GIVEN TASK: Output each line exactly as it appears, skipping any embedded picture.

SUPPLIED INFORMATION:
** Start **
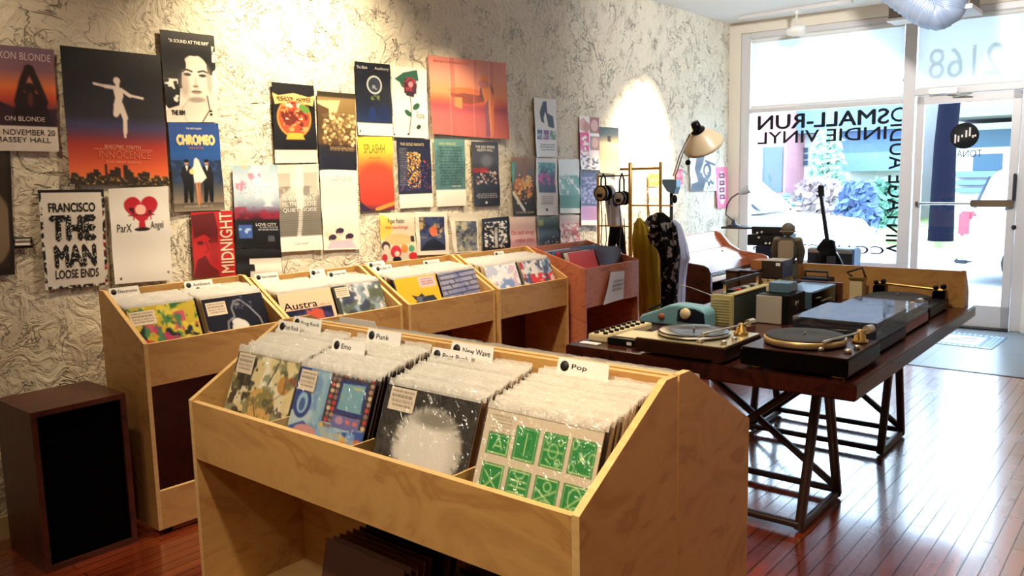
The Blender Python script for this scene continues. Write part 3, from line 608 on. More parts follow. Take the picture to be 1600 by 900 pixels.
# 5 black and white lettering
a = Art(84, 126, (236, 230, 222)); a.rect(0, 0, 1, .03, BK); a.rect(0, 0, .05, 1, BK); a.rect(.95, 0, 1, 1, BK); a.rect(0, .97, 1, 1, BK); a.blots(16, 2, WH, .5, .53, 1, (.0, .03, .05, 1)); a.blots(16, 5, WH, .48, .51, 1, (.95, .08, 1, 1)); a.blots(20, 9, (190, 30, 40), .6, .62, 1, (.95, .2, 1, 1)); a.blots(24, 9, WH, .5, .53, 1, (0, .97, 1, 1))
o = poster(a, (58, 297), (161, 296), (167, 445), (70, 453), 'white poster of heavy black distressed capitals inside a speckled black border',
       [(BK, ('FRANCISCO', .13, .13, .85, .225, .02)), (BK, ('THE', .13, .255, .85, .52, .04)), (BK, ('MAN', .17, .555, .84, .79, .04)), (BK, ('LOOSE ENDS', .17, .81, .86, .9, .01))])
b = MB(); q = np.random.default_rng(8); Q = wallquad((58, 297), (161, 296), (167, 445), (70, 453)); TLq, TRq, BRq, BLq = [np.array(p) for p in Q]
for i in range(260):
    u, v = .14 + .7 * q.random(), (.27 + .24 * q.random()) if q.random() < .5 else (.57 + .21 * q.random())
    p = (TLq * (1 - u) + TRq * u) * (1 - v) + (BLq * (1 - u) + BRq * u) * v + np.array([.0225, 0, 0]); r = .0025 + .004 * q.random(); t = q.random() * 3
    b.add([p + np.array([0, r * math.cos(t + k * 1.57) * (1 if k % 2 else .35), r * math.sin(t + k * 1.57) * (1 if k % 2 else .35)]) for k in range(4)], [(0, 1, 2, 3)])
b.build('ink_wear', PAPER, o)['kind'] = 'stuff'
# 6 heart
a = Art(80, 124, (240, 236, 230)); hp = []
for i in range(60):
    t = i / 60 * 2 * math.pi; hp.append((.52 + .0175 * 16 * math.sin(t) ** 3, .225 - .0105 * (13 * math.cos(t) - 5 * math.cos(2 * t) - 2 * math.cos(3 * t) - math.cos(4 * t))))
a.poly(hp, (196, 26, 44)); a.ell(.51, .235, .09, .055, (250, 196, 180)); a.rect(.3, .285, .74, .30, (120, 16, 30)); a.blots(10, 2, (40, 10, 16), .52, .57, .9, (.28, .21, .40, .28)); a.blots(10, 4, (40, 10, 16), .5, .55, .9, (.64, .21, .78, .28))
for x in (.38, .45, .5, .6, .66): a.rect(x, .3, x + .02, .345, (190, 26, 44))
a.poly([(.48, .33), (.56, .33), (.58, .42), (.46, .42)], (196, 30, 46)); a.ell(.52, .44, .13, .02, (46, 20, 22)); a.ell(.12, .945, .02, .013, (60, 24, 24)); a.ell(.93, .91, .02, .012, (90, 80, 76))
poster(a, (168, 295), (262, 291), (268, 437), (177, 444), 'white poster with a red dripping heart near its top',
       [((60, 50, 48), ('ParX', .1, .375, .34, .46, -.0)), ((60, 50, 48), ('Angel', .66, .36, .88, .46, -.0))])
# 7 tall brown poster at the picture edge and its little label
a = Art(40, 120, (52, 40, 30)); a.ell(.55, .62, .42, .30, (138, 118, 92), soft=.1); a.rect(.9, 0, 1, 1, (34, 28, 22)); a.rect(0, .94, 1, 1, (30, 24, 20)); a.ell(.4, .75, .2, .12, (120, 104, 80))
poster(a, (-60, 238), (15, 236), (23, 429), (-56, 434), 'tall dark brown framed picture cut by the picture edge', curl=.0)
a = Art(30, 18, (18, 18, 20)); a.rect(.1, .2, .85, .72, (222, 216, 206)); a.rows(.18, .38, .8, .56, 1, (60, 56, 56), 3)
poster(a, (20, 371), (50, 370), (51, 387), (21, 388), 'small black card with a white label strip beside the brown picture', curl=0, name='name_card')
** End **
FINISHED EXERCISE:
The Blender Python script for this scene continues. Write part 3, from line 608 on. More parts follow. Take the picture to be 1600 by 900 pixels.
# 5 black and white lettering
a = Art(84, 126, (236, 230, 222)); a.rect(0, 0, 1, .03, BK); a.rect(0, 0, .05, 1, BK); a.rect(.95, 0, 1, 1, BK); a.rect(0, .97, 1, 1, BK); a.blots(16, 2, WH, .5, .53, 1, (.0, .03, .05, 1)); a.blots(16, 5, WH, .48, .51, 1, (.95, .08, 1, 1)); a.blots(20, 9, (190, 30, 40), .6, .62, 1, (.95, .2, 1, 1)); a.blots(24, 9, WH, .5, .53, 1, (0, .97, 1, 1))
o = poster(a, (58, 297), (161, 296), (167, 445), (70, 453), 'white poster of heavy black distressed capitals inside a speckled black border',
       [(BK, ('FRANCISCO', .13, .13, .85, .225, .02)), (BK, ('THE', .13, .255, .85, .52, .04)), (BK, ('MAN', .17, .555, .84, .79, .04)), (BK, ('LOOSE ENDS', .17, .81, .86, .9, .01))])
b = MB(); q = np.random.default_rng(8); Q = wallquad((58, 297), (161, 296), (167, 445), (70, 453)); TLq, TRq, BRq, BLq = [np.array(p) for p in Q]
for i in range(260):
    u, v = .14 + .7 * q.random(), (.27 + .24 * q.random()) if q.random() < .5 else (.57 + .21 * q.random())
    p = (TLq * (1 - u) + TRq * u) * (1 - v) + (BLq * (1 - u) + BRq * u) * v + np.array([.0225, 0, 0]); r = .0025 + .004 * q.random(); t = q.random() * 3
    b.add([p + np.array([0, r * math.cos(t + k * 1.57) * (1 if k % 2 else .35), r * math.sin(t + k * 1.57) * (1 if k % 2 else .35)]) for k in range(4)], [(0, 1, 2, 3)])
b.build('ink_wear', PAPER, o)['kind'] = 'stuff'
# 6 heart
a = Art(80, 124, (240, 236, 230)); hp = []
for i in range(60):
    t = i / 60 * 2 * math.pi; hp.append((.52 + .0175 * 16 * math.sin(t) ** 3, .225 - .0105 * (13 * math.cos(t) - 5 * math.cos(2 * t) - 2 * math.cos(3 * t) - math.cos(4 * t))))
a.poly(hp, (196, 26, 44)); a.ell(.51, .235, .09, .055, (250, 196, 180)); a.rect(.3, .285, .74, .30, (120, 16, 30)); a.blots(10, 2, (40, 10, 16), .52, .57, .9, (.28, .21, .40, .28)); a.blots(10, 4, (40, 10, 16), .5, .55, .9, (.64, .21, .78, .28))
for x in (.38, .45, .5, .6, .66): a.rect(x, .3, x + .02, .345, (190, 26, 44))
a.poly([(.48, .33), (.56, .33), (.58, .42), (.46, .42)], (196, 30, 46)); a.ell(.52, .44, .13, .02, (46, 20, 22)); a.ell(.12, .945, .02, .013, (60, 24, 24)); a.ell(.93, .91, .02, .012, (90, 80, 76))
poster(a, (168, 295), (262, 291), (268, 437), (177, 444), 'white poster with a red dripping heart near its top',
       [((60, 50, 48), ('ParX', .1, .375, .34, .46, -.0)), ((60, 50, 48), ('Angel', .66, .36, .88, .46, -.0))])
# 7 tall brown poster at the picture edge and its little label
a = Art(40, 120, (52, 40, 30)); a.ell(.55, .62, .42, .30, (138, 118, 92), soft=.1); a.rect(.9, 0, 1, 1, (34, 28, 22)); a.rect(0, .94, 1, 1, (30, 24, 20)); a.ell(.4, .75, .2, .12, (120, 104, 80))
poster(a, (-60, 238), (15, 236), (23, 429), (-56, 434), 'tall dark brown framed picture cut by the picture edge', curl=.0)
a = Art(30, 18, (18, 18, 20)); a.rect(.1, .2, .85, .72, (222, 216, 206)); a.rows(.18, .38, .8, .56, 1, (60, 56, 56), 3)
poster(a, (20, 371), (50, 370), (51, 387), (21, 388), 'small black card with a white label strip beside the brown picture', curl=0, name='name_card')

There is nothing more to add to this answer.